● **INPUT FOR THIS TASK**
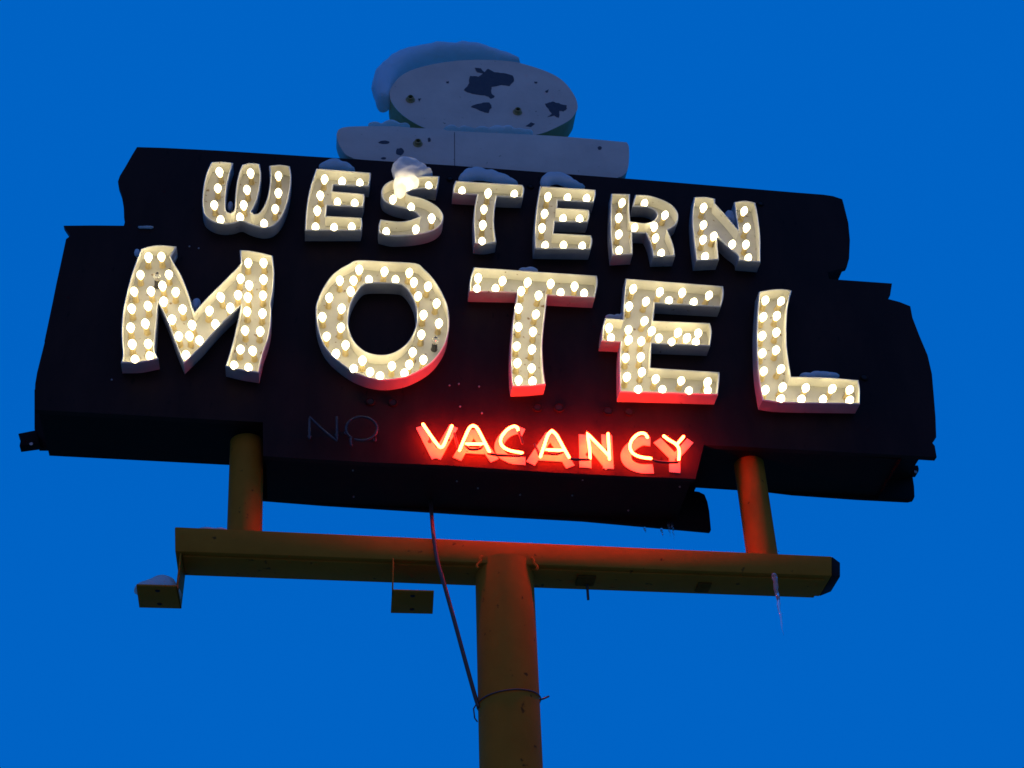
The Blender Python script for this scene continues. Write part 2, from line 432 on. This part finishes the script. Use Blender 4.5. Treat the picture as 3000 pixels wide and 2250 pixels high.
--
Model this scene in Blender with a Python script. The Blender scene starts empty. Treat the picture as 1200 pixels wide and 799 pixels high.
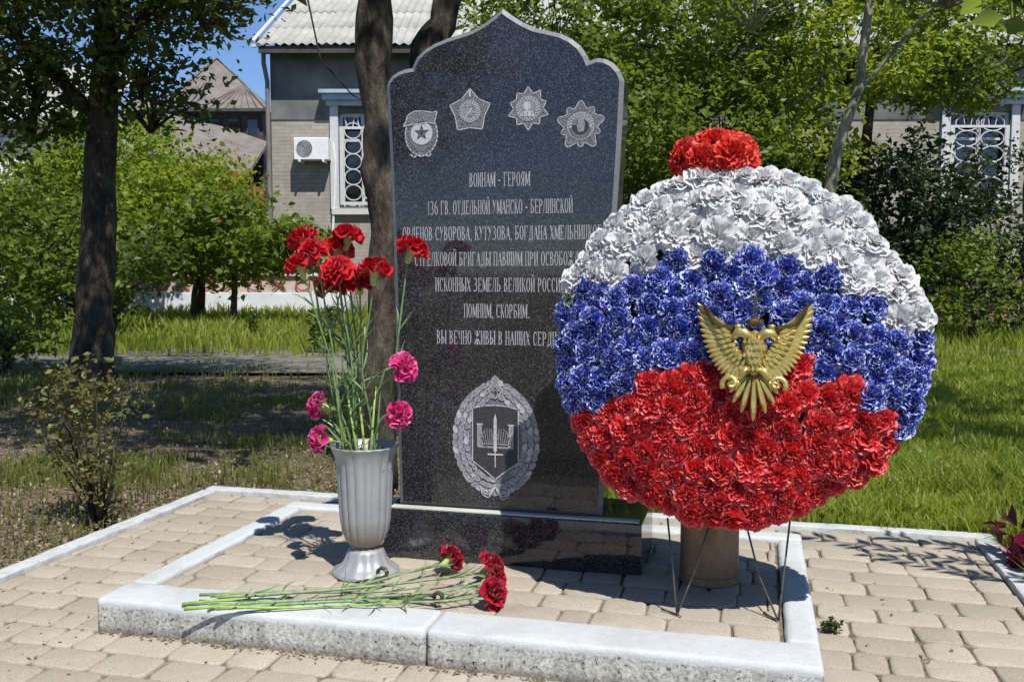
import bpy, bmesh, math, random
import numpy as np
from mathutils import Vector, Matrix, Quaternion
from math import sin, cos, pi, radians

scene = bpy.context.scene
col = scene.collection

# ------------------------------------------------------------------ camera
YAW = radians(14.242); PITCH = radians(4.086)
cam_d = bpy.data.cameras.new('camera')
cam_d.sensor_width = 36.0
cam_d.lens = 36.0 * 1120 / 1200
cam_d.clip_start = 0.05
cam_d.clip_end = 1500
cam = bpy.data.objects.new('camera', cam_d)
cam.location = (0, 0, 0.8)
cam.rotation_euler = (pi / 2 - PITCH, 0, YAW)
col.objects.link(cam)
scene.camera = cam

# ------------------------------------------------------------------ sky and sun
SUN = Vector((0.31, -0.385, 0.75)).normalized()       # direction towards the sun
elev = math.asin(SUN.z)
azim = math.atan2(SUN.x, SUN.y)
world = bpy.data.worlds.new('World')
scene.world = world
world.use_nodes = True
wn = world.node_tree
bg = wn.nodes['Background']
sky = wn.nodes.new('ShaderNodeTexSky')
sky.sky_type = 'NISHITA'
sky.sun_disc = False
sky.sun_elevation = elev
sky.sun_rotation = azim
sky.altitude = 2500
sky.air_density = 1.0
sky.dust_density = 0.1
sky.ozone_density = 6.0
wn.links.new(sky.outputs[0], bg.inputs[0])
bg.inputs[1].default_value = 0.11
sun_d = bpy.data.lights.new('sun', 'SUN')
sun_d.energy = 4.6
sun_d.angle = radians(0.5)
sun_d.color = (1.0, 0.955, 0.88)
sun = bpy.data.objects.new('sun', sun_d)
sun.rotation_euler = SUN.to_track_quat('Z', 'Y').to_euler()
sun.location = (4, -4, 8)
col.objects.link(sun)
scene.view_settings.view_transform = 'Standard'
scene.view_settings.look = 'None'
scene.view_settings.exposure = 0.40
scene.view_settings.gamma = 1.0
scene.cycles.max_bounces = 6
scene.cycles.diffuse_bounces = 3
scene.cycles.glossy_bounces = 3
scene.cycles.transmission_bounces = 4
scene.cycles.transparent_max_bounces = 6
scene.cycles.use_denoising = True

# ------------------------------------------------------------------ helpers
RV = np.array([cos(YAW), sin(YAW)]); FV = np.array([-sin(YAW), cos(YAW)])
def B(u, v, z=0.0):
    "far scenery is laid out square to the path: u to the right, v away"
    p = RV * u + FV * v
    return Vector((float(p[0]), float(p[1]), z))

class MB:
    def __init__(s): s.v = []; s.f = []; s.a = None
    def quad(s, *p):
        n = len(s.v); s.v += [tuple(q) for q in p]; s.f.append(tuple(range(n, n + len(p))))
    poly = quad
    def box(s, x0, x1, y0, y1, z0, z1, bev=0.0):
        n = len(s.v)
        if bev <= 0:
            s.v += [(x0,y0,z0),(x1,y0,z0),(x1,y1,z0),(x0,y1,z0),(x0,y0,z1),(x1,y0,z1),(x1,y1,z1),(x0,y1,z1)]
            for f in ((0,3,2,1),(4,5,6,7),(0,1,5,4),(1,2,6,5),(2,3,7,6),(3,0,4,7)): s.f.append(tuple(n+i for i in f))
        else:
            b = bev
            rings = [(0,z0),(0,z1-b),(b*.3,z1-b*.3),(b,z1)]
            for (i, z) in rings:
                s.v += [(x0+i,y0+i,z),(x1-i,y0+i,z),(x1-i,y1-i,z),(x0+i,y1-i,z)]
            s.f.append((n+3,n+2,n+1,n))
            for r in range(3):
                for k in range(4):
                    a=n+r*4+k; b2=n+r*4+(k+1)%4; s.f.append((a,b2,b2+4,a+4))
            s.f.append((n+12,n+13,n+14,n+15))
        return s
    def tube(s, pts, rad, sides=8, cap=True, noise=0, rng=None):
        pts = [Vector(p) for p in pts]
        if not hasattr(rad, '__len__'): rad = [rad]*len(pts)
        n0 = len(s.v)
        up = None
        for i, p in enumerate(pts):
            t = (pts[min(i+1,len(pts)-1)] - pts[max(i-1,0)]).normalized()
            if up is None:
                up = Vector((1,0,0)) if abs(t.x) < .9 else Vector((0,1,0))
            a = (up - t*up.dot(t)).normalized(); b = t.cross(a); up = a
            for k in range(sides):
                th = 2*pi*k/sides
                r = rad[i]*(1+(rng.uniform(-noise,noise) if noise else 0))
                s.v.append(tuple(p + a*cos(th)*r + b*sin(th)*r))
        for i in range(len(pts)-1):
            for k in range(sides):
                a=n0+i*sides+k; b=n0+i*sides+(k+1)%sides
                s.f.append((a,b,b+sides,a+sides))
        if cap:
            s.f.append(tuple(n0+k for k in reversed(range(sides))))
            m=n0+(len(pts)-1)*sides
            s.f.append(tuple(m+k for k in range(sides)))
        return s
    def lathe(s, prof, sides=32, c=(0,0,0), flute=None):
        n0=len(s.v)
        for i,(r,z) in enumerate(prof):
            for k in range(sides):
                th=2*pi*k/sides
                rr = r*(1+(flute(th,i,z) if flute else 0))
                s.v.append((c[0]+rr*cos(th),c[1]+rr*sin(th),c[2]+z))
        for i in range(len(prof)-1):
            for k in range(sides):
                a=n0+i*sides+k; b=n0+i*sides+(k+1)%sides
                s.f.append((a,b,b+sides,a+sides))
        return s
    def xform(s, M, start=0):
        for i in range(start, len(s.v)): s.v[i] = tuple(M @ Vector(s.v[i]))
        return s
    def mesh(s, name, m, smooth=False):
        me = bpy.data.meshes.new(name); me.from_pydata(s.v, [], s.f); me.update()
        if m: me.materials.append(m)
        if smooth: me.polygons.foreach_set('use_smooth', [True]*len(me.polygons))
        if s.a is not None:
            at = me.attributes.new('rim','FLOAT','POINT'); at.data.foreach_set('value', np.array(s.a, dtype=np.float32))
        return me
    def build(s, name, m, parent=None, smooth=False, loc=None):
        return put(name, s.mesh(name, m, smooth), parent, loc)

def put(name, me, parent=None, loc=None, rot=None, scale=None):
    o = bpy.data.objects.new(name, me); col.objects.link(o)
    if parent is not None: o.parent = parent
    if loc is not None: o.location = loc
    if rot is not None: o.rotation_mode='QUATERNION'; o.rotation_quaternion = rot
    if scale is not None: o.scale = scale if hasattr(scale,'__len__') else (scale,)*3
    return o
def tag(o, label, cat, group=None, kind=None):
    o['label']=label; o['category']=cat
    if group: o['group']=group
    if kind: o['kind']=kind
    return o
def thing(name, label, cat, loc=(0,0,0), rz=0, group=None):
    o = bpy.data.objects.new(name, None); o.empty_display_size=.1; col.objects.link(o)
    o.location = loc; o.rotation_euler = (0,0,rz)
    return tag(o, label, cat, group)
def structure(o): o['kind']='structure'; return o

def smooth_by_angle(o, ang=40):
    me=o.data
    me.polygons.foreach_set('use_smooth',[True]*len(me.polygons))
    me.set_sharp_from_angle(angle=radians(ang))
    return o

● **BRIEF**
From the line containing "Model this scene" to the line containing "scene.cycles.use_denoising = True", both lines included, give the text again exactly, without any pictures.

● **IN RESPONSE**
Model this scene in Blender with a Python script. The Blender scene starts empty. Treat the picture as 1200 pixels wide and 799 pixels high.
import bpy, bmesh, math, random
import numpy as np
from mathutils import Vector, Matrix, Quaternion
from math import sin, cos, pi, radians

scene = bpy.context.scene
col = scene.collection

# ------------------------------------------------------------------ camera
YAW = radians(14.242); PITCH = radians(4.086)
cam_d = bpy.data.cameras.new('camera')
cam_d.sensor_width = 36.0
cam_d.lens = 36.0 * 1120 / 1200
cam_d.clip_start = 0.05
cam_d.clip_end = 1500
cam = bpy.data.objects.new('camera', cam_d)
cam.location = (0, 0, 0.8)
cam.rotation_euler = (pi / 2 - PITCH, 0, YAW)
col.objects.link(cam)
scene.camera = cam

# ------------------------------------------------------------------ sky and sun
SUN = Vector((0.31, -0.385, 0.75)).normalized()       # direction towards the sun
elev = math.asin(SUN.z)
azim = math.atan2(SUN.x, SUN.y)
world = bpy.data.worlds.new('World')
scene.world = world
world.use_nodes = True
wn = world.node_tree
bg = wn.nodes['Background']
sky = wn.nodes.new('ShaderNodeTexSky')
sky.sky_type = 'NISHITA'
sky.sun_disc = False
sky.sun_elevation = elev
sky.sun_rotation = azim
sky.altitude = 2500
sky.air_density = 1.0
sky.dust_density = 0.1
sky.ozone_density = 6.0
wn.links.new(sky.outputs[0], bg.inputs[0])
bg.inputs[1].default_value = 0.11
sun_d = bpy.data.lights.new('sun', 'SUN')
sun_d.energy = 4.6
sun_d.angle = radians(0.5)
sun_d.color = (1.0, 0.955, 0.88)
sun = bpy.data.objects.new('sun', sun_d)
sun.rotation_euler = SUN.to_track_quat('Z', 'Y').to_euler()
sun.location = (4, -4, 8)
col.objects.link(sun)
scene.view_settings.view_transform = 'Standard'
scene.view_settings.look = 'None'
scene.view_settings.exposure = 0.40
scene.view_settings.gamma = 1.0
scene.cycles.max_bounces = 6
scene.cycles.diffuse_bounces = 3
scene.cycles.glossy_bounces = 3
scene.cycles.transmission_bounces = 4
scene.cycles.transparent_max_bounces = 6
scene.cycles.use_denoising = True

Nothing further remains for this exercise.